### Exercise brief
Wherever a line below holds the word "from", copy that line.

* start Data for the task *

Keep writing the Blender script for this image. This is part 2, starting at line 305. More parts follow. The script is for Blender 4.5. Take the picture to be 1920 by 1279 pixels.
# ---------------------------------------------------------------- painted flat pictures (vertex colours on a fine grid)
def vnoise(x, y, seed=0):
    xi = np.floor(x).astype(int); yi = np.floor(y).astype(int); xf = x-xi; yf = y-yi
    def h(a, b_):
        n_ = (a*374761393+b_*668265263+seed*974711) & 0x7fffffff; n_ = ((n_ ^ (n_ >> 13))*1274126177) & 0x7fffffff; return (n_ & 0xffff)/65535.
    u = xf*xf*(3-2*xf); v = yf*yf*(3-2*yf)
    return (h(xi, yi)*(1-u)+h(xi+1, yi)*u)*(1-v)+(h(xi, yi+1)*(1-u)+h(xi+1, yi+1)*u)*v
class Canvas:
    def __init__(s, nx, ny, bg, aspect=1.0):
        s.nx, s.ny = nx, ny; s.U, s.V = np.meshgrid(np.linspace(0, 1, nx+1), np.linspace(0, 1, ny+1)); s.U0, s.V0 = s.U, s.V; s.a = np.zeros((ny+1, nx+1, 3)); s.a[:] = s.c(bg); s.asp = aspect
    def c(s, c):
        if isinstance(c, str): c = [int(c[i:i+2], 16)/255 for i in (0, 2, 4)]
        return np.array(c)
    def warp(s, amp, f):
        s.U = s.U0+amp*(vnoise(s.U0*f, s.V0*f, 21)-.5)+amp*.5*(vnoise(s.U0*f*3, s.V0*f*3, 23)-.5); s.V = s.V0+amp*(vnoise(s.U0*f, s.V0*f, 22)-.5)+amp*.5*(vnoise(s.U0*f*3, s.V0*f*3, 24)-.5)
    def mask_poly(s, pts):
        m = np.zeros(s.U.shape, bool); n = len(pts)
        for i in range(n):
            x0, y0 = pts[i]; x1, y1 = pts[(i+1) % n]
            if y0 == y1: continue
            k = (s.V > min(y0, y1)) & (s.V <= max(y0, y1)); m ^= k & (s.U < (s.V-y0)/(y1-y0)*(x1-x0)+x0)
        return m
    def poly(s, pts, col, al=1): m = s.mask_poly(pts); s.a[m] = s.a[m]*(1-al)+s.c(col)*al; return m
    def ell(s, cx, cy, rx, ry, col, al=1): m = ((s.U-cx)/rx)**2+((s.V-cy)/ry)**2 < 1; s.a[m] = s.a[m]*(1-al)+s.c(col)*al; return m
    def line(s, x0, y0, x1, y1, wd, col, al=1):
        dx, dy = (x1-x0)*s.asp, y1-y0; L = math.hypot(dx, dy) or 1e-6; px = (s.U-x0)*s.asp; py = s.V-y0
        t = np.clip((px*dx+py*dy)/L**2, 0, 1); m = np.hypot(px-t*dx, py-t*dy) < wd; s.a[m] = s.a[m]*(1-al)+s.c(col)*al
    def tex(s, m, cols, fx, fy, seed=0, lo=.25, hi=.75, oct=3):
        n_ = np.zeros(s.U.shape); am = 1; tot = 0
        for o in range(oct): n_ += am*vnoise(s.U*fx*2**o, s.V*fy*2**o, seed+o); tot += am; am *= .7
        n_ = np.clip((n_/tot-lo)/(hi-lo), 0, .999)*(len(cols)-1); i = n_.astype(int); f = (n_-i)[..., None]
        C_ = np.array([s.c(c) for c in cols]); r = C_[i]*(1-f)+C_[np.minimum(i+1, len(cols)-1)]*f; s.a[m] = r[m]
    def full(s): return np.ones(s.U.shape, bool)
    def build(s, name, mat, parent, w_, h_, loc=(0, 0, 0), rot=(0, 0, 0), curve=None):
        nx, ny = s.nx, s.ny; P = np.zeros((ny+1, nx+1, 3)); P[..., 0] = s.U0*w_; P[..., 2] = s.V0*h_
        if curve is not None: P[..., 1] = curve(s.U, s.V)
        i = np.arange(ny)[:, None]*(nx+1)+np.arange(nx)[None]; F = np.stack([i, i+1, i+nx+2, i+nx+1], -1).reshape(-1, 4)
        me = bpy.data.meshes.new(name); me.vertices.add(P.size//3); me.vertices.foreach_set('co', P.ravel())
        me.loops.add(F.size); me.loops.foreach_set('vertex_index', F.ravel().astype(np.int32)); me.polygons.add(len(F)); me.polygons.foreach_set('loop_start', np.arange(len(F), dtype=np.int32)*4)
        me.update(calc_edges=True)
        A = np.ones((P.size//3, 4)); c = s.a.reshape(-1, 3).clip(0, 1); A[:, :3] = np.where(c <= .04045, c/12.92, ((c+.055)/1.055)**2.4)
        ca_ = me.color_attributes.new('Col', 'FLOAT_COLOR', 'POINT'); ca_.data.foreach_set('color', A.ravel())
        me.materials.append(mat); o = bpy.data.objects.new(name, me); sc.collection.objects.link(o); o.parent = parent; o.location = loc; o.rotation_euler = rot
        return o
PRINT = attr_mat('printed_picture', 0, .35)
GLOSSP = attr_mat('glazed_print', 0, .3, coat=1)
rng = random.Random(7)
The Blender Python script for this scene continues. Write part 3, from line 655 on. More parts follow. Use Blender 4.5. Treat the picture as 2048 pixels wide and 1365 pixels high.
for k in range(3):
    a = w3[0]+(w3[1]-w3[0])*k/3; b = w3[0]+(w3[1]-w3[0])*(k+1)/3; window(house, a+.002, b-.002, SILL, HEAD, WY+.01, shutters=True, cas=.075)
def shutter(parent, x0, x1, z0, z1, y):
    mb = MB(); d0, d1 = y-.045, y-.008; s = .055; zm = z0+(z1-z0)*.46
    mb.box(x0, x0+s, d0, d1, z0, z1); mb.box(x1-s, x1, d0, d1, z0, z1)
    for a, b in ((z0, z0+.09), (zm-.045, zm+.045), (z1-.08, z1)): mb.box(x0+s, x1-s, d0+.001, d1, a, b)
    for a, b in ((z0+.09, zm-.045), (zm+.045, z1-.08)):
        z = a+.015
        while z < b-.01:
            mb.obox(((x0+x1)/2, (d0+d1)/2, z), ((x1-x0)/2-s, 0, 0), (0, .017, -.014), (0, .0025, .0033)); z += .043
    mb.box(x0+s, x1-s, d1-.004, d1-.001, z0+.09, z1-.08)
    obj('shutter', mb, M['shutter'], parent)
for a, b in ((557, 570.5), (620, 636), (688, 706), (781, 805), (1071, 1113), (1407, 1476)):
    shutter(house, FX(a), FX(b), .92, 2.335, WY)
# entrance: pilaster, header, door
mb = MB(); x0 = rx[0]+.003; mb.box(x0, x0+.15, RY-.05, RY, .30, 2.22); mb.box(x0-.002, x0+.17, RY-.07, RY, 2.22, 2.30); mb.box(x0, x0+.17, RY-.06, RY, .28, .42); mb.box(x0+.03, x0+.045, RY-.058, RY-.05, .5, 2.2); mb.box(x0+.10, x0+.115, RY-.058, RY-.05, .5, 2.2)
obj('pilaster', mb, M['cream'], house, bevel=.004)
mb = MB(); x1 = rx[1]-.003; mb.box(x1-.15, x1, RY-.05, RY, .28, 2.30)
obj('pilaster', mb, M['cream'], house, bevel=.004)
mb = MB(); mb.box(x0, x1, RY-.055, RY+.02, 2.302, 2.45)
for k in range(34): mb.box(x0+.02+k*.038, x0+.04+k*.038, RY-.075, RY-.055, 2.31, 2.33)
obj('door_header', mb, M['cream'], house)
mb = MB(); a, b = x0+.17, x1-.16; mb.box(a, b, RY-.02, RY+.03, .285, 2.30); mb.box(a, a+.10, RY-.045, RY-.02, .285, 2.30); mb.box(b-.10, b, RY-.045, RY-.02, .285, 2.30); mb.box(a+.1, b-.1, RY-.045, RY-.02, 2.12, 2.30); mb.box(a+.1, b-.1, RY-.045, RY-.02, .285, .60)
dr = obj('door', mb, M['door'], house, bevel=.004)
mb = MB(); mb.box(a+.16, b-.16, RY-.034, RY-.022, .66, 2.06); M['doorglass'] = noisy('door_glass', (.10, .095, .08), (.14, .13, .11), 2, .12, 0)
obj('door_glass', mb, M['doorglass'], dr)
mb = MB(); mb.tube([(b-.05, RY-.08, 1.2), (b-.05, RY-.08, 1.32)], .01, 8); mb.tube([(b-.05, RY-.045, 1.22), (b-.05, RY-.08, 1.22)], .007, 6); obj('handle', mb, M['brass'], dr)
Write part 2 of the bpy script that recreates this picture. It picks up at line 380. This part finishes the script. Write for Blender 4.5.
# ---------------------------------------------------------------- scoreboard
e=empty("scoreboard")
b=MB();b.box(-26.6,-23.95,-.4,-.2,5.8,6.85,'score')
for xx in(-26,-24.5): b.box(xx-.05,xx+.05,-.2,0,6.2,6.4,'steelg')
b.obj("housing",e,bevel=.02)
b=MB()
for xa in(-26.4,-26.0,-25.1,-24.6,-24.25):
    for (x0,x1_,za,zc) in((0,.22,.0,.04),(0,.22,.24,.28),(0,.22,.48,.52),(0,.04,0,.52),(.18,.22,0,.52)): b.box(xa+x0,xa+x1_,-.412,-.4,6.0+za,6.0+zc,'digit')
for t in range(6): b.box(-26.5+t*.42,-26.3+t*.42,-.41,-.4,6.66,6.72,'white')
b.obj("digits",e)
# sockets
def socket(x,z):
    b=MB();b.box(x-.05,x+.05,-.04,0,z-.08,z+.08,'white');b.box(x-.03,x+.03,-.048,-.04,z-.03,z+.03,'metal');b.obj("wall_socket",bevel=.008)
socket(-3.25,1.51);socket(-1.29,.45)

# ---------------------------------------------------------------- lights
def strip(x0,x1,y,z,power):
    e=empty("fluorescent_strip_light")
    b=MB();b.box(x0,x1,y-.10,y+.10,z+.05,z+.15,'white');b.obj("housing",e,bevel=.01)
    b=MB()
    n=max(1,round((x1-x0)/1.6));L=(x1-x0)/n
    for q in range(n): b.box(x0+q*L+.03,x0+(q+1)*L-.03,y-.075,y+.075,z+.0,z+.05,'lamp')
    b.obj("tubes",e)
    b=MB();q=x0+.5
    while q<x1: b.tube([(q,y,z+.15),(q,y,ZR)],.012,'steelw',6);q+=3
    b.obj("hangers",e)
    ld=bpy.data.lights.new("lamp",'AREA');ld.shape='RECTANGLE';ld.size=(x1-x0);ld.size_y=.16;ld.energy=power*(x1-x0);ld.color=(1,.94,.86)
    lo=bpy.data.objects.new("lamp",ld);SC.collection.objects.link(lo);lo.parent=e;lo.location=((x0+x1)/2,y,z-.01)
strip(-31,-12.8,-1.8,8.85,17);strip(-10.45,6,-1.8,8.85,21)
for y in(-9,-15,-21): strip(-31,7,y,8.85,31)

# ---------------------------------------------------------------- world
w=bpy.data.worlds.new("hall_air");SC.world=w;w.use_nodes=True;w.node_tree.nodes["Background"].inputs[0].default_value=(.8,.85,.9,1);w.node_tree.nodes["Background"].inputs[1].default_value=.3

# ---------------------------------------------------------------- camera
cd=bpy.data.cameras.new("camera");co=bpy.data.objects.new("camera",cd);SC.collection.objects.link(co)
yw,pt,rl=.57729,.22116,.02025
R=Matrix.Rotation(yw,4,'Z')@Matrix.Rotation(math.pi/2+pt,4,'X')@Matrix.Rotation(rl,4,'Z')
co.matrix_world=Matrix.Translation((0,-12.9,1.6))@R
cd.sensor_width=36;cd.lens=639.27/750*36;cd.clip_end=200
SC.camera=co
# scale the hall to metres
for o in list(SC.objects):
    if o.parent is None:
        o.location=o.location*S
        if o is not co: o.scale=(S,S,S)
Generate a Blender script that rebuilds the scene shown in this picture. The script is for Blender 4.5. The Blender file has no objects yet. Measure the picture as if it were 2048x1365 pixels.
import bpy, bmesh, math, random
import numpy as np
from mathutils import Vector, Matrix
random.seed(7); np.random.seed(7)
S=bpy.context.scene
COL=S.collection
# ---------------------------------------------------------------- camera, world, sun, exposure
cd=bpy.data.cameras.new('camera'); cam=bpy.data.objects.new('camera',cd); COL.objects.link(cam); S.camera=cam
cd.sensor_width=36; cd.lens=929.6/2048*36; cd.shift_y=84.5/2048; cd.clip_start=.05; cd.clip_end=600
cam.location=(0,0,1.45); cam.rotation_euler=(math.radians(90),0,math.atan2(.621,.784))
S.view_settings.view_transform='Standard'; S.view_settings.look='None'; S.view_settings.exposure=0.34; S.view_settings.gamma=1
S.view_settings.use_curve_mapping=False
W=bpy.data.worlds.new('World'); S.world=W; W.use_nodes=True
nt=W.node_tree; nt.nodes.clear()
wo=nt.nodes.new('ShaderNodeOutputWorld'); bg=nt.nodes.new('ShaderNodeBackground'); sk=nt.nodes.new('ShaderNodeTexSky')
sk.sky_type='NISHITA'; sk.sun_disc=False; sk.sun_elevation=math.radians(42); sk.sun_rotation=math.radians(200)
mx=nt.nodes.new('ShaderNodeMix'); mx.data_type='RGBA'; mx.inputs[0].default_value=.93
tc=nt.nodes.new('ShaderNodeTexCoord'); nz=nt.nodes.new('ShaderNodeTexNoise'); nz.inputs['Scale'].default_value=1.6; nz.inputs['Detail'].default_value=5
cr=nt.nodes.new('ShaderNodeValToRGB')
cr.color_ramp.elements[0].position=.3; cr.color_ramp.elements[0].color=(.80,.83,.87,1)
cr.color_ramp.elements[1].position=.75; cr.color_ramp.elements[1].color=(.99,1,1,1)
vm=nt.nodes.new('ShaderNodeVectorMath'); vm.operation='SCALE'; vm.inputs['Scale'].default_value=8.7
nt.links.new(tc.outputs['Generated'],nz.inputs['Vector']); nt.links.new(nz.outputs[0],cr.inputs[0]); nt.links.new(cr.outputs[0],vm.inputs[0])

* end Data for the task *

### Expected answer
The Blender Python script for this scene continues. Write part 3, from line 655 on. More parts follow. Use Blender 4.5. Treat the picture as 2048 pixels wide and 1365 pixels high.
from mathutils import Vector, Matrix